Clinton denied the accusation at first, but after he gave unprecedented testimony to an investigating jury, Clinton conceded in a speech to the nation that he had what he called improper relations with Lewinsky and that he subsequently, in his term, misled people about that relationship.

Clinton could face formal criminal charges stemming from the allegation that he lied while under a legal oath. The scandal could ultimately force him from office, but no one is predicting that outcome yet.

The Starr report would be reviewed by the House Judiciary Committee. Committee Chairman Henry Hyde (R-Illinois) has said the Congress may not have enough time left in this session to evaluate the report. The committee would conduct its own investigation of the findings contained in the Starr report. The committee could throw the case out, or decide there are grounds to begin impeachment proceedings.

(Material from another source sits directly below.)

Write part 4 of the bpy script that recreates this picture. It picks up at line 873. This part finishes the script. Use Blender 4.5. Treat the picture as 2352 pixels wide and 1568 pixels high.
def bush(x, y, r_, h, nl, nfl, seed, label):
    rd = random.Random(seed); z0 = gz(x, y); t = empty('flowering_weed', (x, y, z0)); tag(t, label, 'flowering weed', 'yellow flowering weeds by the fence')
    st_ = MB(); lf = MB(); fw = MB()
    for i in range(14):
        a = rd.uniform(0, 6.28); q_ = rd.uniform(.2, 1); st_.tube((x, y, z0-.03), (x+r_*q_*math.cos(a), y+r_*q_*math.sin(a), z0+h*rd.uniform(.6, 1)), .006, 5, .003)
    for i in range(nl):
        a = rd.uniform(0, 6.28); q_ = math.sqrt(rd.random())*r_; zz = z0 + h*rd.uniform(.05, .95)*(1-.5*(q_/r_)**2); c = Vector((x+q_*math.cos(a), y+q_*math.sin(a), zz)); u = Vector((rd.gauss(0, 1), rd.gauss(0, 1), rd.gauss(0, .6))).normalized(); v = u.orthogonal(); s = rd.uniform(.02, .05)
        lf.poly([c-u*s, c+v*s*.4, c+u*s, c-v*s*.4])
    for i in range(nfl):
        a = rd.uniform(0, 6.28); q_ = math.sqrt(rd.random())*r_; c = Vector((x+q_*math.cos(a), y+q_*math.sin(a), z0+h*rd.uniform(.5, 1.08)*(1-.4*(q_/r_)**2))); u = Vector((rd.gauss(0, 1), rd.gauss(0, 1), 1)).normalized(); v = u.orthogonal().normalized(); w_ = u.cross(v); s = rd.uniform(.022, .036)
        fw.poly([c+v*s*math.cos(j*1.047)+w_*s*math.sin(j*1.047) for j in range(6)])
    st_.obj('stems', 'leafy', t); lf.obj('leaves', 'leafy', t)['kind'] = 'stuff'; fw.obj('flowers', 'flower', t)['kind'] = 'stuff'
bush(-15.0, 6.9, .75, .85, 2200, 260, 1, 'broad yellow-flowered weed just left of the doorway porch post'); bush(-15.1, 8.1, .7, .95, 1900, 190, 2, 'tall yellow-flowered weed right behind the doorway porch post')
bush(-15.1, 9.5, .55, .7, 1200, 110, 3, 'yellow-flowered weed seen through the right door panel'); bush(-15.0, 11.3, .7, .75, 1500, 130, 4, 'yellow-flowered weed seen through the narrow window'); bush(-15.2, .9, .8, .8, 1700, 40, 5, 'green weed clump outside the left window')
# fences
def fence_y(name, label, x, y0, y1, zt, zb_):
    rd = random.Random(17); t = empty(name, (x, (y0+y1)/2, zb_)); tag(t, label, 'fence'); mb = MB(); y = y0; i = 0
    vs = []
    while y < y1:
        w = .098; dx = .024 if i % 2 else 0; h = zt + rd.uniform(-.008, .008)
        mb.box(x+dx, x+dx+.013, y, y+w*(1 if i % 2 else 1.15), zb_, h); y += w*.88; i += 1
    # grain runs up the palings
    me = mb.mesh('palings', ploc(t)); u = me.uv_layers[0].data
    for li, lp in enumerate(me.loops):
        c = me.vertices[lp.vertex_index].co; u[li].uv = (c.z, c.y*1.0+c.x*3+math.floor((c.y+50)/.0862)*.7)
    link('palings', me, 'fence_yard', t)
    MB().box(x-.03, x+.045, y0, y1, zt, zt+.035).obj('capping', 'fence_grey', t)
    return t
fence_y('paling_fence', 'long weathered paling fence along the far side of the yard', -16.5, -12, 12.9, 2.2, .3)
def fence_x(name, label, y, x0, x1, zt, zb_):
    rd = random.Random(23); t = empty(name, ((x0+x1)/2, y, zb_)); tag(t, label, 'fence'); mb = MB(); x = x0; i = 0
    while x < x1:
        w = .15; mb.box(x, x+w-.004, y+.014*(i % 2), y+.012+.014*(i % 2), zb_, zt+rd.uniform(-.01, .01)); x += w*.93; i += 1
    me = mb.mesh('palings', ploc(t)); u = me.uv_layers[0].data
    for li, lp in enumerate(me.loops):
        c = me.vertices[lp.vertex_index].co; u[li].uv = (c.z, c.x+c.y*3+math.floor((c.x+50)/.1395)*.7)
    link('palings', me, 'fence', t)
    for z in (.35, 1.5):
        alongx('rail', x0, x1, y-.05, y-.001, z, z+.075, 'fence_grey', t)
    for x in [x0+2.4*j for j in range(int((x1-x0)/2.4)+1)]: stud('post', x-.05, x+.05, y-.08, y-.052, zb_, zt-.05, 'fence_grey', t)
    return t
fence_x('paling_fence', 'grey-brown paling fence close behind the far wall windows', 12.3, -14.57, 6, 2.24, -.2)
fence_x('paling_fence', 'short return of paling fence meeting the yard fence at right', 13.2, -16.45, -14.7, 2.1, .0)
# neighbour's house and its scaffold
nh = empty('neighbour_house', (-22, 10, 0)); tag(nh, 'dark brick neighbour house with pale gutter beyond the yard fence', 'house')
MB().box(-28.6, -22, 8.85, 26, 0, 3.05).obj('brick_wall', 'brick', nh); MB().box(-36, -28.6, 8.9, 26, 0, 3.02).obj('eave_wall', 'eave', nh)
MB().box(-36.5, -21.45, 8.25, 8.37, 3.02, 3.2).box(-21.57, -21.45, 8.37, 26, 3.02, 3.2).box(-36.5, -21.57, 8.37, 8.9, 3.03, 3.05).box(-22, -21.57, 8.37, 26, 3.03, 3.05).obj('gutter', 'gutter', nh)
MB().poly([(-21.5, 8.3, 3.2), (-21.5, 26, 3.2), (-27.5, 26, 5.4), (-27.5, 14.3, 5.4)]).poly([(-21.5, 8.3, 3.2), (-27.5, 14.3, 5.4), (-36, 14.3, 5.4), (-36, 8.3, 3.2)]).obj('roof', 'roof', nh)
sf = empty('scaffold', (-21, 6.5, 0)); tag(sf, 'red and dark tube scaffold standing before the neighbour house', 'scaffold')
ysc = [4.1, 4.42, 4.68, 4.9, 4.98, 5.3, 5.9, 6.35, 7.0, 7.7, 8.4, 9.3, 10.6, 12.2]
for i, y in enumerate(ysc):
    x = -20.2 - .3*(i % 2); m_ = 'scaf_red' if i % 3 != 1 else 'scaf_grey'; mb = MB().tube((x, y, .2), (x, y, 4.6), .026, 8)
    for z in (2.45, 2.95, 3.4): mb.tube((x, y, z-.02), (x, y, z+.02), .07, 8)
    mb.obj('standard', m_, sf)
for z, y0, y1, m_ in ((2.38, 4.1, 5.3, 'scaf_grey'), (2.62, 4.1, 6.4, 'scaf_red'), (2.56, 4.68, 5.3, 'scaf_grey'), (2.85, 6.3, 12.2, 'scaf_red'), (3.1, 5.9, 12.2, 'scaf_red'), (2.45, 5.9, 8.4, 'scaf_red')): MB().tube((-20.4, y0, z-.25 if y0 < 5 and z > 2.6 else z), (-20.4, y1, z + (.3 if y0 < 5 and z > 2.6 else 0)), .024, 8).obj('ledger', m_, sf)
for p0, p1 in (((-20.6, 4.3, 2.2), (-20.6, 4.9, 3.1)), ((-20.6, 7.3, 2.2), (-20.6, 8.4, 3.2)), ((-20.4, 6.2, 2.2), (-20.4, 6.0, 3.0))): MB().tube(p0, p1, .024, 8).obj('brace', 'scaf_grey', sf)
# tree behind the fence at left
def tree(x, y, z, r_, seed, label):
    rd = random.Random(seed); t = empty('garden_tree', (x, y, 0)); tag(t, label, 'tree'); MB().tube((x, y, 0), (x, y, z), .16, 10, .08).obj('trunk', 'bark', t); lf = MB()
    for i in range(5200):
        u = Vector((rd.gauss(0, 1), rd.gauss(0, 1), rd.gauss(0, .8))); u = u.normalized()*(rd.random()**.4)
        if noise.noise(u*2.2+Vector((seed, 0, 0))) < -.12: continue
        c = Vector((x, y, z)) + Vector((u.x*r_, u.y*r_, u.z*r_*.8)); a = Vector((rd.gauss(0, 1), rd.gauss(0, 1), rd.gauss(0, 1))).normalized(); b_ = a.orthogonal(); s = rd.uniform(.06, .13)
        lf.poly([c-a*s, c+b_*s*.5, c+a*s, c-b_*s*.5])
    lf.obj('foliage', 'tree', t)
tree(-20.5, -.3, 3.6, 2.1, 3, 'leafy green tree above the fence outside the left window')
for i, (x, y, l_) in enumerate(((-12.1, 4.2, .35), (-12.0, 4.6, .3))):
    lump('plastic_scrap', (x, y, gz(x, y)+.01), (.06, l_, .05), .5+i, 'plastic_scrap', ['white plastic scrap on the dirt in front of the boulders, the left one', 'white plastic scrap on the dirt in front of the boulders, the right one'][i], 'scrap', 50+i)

The impeachment hearings would be held in the House, and if the full House decides by simple majority that the president committed impeachable offenses. A trial on the charges would then follow in the Senate and a two-thirds majority would be required to remove the president from office. There is no right of appeal.

No president has ever been removed from office, although President Andrew Johnson escaped removal in 1868 by just one vote. Richard Nixon resigned in August 1974 when it became clear that the House would vote to impeach him. The House and Senate have impeached and removed a number of lesser federal officials, mostly judges, in the last 200 years.

Clinton's attorneys are concerned that Starr's report will be one-sided and include extensive conclusions and legal analysis instead of simply a listing of facts gathered in the investigation. They want to produce their own point-by-point response to any Starr document, including their own analysis of the facts. They also want to include more favorable evidence gathered by Clinton's legal team.

Support for President Clinton began to erode after his admission of infidelity, including support from within his own Democratic Party. The governor of the eastern state of Maryland, Parris Glendening, who is campaigning for re-election, canceled an October appearance with Clinton at a political fund-raising event after criticizing the president over the affair. Glendening also declined to attend an event with Clinton at a public school in Maryland on Tuesday, citing the Lewinsky matter.

Asked about Clinton's reaction, spokesman McCurry said: "The governor is entitled to his opinion." He said Clinton "probably understands the way the governor feels." Last week, Democratic Senator Joseph Lieberman of Connecticut, a longtime Clinton ally, declared on the Senate floor that the president's actions demanded a formal "public rebuke."

Some Republicans have called for Clinton's resignation, but White House spokesman Barry Toiv said Clinton is not giving that idea any thought.

McCurry also insisted that the president is not distracted by the expectation of the Starr report. Said McCurry:

"Well, the president was elected to do a job by the American people, and so was the Congress. The president is going to do that job to the best of his ability, and Congress will do its job to the best of the abilities of the individual members. Some of it will involve this matter, but some of it -- the work of our government continues and will continue to be of interest to the members and continue, obviously, to be of interest to the president."